Three months later, a wide variety of risk assets are trading near 52-week lows or near year-to-date lows. Higher yielding bonds via PIMCO 0-5 Year High Yield Corporate (NYSE:HYS) as well as iShares iBoxx High Yield Bond (NYSE:HYG) are floundering in the basement. Energy via Equal Weight Energy (NYSE:RYE) has broken down below the S&P 500’s correction lows of August 24, suggesting that a bounce in oil and gas may be premature. Even former leadership in the beloved biotech sector via SPDR S&P Biotech Index (NYSE:XBI) reminds us that bearish drops of 33% can destroy wealth as quickly as it is accumulated.

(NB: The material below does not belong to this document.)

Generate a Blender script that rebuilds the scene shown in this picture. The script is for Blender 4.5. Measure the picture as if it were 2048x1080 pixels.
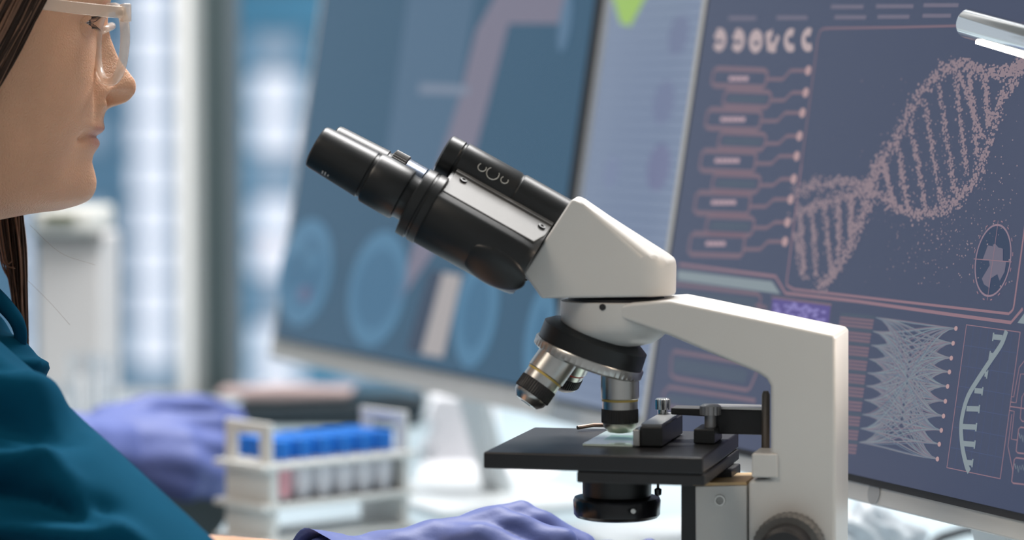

Is it true that, historically speaking, bull market rallies typically fend off 10%-19% pullbacks? Absolutely. Yet there is nothing typical about zero percent rate policy for roughly seven years. For that matter, there was nothing normal about the U.S. Federal Reserve’s quantitative easing experiment – an emergency endeavor where $3.75 trillion in electronic dollar credits were used to acquire government debt and mortgage-backed debt. And ever since its 3rd iteration came to an end eleven months ago, broad market index investments like Vanguard Total Stock Market (NYSE:VTI) have lost ground.